**Source data**
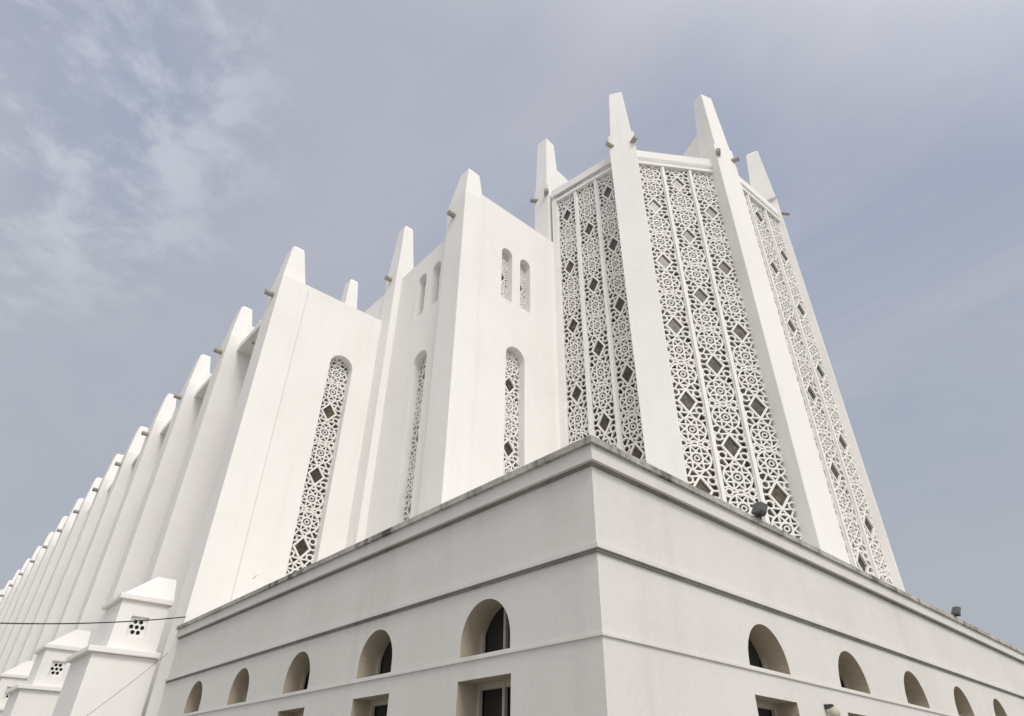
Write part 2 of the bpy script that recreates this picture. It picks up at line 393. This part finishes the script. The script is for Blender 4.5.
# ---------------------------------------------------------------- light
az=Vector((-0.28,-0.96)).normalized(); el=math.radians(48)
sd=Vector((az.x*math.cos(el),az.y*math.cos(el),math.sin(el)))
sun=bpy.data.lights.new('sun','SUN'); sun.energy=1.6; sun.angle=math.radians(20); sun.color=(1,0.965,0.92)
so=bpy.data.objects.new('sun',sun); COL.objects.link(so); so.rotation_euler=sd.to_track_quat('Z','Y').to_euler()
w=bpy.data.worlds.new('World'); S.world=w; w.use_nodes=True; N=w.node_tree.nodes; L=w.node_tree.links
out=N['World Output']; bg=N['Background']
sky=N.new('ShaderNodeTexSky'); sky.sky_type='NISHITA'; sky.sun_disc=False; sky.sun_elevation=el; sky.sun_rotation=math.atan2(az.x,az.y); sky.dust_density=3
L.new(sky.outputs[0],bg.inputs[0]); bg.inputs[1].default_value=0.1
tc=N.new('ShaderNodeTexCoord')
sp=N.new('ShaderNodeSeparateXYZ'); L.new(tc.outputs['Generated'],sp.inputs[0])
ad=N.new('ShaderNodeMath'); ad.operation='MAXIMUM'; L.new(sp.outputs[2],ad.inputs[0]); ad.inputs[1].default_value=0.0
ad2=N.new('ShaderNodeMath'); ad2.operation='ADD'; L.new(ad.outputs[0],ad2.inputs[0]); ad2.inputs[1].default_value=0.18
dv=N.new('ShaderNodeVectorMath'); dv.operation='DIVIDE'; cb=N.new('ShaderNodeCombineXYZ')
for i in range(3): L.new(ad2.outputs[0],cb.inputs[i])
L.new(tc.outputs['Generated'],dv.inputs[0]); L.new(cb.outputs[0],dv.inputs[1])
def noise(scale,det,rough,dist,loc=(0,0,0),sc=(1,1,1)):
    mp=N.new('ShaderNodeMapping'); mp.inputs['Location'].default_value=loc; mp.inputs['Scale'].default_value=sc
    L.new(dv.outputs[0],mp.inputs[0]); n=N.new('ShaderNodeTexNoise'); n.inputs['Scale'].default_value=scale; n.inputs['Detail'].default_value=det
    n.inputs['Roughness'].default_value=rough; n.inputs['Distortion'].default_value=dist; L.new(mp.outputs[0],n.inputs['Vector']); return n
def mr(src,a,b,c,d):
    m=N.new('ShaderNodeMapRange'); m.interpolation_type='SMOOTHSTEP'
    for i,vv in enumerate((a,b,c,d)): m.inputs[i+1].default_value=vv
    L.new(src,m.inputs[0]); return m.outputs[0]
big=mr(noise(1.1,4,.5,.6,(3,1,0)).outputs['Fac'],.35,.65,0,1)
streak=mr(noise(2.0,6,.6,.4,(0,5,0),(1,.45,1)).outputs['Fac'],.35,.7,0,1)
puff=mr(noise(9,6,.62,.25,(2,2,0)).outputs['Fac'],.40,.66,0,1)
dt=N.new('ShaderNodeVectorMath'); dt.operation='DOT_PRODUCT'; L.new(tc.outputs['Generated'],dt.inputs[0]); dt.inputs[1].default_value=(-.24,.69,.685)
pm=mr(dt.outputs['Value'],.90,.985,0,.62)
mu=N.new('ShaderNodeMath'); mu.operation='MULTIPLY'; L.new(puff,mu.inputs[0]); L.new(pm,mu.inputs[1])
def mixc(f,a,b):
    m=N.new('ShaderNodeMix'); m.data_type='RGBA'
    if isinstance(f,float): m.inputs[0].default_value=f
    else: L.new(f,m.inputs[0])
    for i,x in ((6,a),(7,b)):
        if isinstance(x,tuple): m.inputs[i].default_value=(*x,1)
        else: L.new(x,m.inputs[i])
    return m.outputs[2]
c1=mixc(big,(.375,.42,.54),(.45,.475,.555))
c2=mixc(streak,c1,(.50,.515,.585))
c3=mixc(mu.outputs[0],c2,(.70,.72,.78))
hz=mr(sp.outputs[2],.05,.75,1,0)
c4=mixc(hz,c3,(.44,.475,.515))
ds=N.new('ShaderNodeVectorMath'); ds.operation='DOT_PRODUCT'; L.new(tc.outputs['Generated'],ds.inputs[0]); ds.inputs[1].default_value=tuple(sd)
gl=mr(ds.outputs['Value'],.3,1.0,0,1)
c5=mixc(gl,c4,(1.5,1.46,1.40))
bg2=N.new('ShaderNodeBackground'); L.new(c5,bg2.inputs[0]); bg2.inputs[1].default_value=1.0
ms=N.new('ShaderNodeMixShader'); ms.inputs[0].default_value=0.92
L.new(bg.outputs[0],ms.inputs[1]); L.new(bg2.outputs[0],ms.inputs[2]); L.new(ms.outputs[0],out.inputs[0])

---

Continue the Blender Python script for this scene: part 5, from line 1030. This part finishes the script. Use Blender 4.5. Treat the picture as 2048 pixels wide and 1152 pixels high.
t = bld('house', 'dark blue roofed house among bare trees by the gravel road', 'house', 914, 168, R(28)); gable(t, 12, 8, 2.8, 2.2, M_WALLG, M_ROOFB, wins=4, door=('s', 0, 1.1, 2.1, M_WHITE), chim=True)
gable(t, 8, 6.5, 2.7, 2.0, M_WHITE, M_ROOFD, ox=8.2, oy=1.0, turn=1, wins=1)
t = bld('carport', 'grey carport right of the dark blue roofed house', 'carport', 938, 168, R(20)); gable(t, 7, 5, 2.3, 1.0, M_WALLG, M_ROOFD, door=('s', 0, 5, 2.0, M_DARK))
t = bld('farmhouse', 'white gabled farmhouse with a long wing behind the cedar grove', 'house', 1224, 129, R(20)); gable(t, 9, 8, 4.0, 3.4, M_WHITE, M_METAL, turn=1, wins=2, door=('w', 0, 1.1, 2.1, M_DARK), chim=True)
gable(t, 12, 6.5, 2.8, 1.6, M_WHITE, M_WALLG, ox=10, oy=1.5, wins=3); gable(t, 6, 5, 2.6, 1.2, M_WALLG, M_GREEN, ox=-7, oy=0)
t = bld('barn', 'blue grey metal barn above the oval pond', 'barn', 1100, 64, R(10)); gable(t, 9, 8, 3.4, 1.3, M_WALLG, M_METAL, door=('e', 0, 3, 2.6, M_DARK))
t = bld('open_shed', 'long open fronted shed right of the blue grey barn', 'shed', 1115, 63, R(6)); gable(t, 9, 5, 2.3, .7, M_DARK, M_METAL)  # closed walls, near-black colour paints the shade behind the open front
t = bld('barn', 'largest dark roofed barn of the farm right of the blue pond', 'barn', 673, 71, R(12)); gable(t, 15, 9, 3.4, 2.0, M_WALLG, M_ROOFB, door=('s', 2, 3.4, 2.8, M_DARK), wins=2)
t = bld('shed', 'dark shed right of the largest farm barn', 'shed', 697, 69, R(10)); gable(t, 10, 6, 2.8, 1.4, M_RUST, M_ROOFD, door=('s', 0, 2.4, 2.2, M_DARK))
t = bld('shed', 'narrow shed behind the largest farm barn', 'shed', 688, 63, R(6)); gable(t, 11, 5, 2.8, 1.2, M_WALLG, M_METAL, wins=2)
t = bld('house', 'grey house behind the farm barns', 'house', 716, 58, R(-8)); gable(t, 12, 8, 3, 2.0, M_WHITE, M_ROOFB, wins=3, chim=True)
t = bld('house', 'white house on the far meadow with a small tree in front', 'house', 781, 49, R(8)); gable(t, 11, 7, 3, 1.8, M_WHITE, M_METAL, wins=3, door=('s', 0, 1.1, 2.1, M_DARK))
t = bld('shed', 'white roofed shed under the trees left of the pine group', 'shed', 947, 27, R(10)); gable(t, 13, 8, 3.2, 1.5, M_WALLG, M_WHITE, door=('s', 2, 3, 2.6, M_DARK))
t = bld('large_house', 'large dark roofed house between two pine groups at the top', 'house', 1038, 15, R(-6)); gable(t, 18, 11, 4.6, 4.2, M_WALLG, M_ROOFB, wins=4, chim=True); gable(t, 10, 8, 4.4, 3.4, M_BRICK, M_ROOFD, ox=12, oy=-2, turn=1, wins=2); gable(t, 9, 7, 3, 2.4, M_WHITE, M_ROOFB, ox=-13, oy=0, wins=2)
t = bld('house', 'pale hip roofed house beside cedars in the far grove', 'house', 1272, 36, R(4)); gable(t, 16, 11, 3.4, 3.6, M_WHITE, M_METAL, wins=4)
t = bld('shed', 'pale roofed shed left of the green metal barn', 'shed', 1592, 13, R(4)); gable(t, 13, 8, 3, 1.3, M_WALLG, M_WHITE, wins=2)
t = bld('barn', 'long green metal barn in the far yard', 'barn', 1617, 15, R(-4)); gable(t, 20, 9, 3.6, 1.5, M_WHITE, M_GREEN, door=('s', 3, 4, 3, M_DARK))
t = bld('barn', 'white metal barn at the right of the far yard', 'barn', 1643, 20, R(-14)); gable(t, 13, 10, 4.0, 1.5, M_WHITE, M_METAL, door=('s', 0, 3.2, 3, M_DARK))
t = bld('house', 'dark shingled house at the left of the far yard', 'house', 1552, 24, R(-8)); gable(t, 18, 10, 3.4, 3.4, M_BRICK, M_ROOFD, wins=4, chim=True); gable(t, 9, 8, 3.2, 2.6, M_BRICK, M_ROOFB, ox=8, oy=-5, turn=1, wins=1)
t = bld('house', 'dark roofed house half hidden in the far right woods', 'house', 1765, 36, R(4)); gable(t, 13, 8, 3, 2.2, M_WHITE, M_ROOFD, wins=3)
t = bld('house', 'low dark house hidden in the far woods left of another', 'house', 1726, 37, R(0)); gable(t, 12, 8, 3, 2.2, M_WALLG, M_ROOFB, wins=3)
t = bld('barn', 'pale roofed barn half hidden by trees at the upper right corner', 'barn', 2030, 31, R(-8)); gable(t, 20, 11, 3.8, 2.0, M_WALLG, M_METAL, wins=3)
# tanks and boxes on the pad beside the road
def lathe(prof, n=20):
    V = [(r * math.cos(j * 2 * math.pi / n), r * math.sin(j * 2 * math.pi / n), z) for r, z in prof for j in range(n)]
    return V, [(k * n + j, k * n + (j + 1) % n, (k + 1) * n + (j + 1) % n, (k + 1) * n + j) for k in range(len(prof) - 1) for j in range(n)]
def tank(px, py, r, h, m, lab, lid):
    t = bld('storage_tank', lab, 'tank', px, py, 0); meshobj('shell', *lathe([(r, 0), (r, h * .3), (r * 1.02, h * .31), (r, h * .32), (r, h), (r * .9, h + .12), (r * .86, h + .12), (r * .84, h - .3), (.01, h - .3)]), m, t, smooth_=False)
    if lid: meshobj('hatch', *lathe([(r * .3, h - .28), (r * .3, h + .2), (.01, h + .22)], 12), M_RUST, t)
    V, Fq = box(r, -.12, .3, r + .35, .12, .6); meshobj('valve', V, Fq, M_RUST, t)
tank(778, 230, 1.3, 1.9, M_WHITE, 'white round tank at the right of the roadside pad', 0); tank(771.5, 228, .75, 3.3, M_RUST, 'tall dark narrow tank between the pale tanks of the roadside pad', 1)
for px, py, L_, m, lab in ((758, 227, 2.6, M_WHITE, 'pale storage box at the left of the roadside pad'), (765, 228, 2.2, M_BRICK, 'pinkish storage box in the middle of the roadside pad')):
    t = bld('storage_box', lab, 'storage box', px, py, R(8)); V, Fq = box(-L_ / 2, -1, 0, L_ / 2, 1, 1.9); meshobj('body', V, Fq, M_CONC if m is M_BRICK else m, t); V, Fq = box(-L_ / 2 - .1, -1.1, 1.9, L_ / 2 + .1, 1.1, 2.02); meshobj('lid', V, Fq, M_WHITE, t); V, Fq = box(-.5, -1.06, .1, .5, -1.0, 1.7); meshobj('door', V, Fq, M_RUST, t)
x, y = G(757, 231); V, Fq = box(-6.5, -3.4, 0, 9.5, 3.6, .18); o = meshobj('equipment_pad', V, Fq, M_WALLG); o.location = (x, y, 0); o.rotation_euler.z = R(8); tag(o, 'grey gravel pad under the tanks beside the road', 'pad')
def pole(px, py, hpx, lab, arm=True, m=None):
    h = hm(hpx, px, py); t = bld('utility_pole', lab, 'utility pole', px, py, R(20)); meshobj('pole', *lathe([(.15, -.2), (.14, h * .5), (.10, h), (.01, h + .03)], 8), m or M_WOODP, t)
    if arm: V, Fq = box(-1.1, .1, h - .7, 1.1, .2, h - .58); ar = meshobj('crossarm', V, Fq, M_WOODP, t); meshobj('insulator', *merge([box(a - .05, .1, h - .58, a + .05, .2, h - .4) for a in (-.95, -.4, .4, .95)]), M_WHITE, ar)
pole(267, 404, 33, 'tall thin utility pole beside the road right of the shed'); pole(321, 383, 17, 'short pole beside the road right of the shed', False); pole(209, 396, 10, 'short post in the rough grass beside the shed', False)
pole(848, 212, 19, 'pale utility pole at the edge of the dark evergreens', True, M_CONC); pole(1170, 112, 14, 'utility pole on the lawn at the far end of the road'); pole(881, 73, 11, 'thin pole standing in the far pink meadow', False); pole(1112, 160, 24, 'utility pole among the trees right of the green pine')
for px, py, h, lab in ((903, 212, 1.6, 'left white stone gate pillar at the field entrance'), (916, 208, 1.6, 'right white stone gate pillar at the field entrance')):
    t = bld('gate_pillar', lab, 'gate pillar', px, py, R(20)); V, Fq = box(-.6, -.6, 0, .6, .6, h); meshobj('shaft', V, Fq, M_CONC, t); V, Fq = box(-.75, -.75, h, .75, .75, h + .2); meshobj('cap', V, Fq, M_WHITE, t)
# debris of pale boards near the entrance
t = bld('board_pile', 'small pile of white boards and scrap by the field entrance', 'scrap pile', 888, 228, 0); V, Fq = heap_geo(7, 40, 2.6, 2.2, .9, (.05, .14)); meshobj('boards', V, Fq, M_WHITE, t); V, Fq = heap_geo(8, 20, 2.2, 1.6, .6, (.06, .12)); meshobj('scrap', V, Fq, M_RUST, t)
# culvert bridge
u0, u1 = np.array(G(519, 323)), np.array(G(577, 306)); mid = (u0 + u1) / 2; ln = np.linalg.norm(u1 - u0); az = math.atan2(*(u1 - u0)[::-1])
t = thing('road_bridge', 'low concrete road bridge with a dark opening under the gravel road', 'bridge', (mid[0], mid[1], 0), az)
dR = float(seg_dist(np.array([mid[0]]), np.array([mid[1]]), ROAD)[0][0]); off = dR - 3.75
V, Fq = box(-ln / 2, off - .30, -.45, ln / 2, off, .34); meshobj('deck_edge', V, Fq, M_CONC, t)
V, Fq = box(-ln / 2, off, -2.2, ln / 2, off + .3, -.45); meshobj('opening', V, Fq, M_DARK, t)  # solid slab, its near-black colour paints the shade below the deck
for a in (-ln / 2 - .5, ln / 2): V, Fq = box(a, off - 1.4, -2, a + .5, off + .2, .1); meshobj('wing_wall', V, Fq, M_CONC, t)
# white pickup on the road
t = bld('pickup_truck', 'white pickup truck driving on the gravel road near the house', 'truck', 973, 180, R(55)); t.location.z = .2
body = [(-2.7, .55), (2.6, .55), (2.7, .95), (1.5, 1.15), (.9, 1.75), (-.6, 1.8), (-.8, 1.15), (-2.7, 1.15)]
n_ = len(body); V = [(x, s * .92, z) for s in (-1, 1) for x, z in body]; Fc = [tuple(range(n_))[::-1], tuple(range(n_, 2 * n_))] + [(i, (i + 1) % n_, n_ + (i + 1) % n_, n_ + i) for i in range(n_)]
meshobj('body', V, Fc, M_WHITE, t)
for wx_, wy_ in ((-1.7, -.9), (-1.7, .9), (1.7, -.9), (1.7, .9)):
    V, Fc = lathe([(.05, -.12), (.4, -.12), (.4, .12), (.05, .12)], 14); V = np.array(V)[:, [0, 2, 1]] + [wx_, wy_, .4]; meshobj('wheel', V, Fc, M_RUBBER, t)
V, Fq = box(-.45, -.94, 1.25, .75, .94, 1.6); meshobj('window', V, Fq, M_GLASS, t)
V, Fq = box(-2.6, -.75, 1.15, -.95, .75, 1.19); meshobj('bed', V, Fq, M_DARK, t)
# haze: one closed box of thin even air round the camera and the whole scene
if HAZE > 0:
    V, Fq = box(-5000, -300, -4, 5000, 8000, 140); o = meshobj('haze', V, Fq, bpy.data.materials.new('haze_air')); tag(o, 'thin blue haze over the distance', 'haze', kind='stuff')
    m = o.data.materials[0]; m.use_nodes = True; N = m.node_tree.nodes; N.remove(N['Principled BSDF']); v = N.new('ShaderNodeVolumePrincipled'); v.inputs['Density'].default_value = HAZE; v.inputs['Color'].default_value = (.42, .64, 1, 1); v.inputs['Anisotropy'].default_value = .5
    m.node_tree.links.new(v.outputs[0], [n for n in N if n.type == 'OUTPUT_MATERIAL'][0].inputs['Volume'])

...

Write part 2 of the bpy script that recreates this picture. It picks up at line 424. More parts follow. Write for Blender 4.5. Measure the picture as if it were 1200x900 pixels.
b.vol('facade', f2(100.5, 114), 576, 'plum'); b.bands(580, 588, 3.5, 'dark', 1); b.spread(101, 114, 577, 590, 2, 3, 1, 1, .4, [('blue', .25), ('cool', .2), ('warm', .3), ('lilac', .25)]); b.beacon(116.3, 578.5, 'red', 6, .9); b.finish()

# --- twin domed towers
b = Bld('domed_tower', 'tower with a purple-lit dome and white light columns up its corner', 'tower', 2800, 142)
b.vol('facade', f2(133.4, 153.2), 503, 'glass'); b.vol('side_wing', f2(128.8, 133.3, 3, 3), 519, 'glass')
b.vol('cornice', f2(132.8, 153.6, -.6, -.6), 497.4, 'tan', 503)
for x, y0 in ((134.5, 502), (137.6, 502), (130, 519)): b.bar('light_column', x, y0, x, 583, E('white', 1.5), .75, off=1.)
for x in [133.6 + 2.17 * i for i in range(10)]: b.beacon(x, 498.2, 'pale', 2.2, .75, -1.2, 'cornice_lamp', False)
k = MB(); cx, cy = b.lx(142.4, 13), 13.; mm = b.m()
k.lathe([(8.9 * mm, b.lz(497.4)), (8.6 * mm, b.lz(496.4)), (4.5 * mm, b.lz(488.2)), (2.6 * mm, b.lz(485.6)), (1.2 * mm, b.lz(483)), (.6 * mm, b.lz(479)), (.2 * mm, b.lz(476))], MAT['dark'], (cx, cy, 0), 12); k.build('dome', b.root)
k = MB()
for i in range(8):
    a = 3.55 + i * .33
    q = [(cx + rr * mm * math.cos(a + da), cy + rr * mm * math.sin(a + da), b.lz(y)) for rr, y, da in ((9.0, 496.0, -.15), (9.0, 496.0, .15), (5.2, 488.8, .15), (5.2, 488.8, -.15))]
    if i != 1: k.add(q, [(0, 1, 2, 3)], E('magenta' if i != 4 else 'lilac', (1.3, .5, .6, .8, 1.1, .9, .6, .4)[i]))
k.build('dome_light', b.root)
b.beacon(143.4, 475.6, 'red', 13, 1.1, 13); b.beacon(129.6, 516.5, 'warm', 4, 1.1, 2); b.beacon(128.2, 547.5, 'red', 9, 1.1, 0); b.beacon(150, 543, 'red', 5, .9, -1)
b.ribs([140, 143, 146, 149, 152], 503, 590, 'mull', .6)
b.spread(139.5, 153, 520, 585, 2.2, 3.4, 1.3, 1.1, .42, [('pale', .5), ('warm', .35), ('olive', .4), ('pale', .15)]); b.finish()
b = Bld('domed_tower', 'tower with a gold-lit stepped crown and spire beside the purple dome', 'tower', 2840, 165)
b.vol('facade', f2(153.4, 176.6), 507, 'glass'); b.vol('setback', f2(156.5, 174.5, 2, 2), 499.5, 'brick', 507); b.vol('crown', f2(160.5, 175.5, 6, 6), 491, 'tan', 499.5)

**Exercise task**
Go through the material above and count the lines that include "pixels". Give the number alone.

**Task result**
2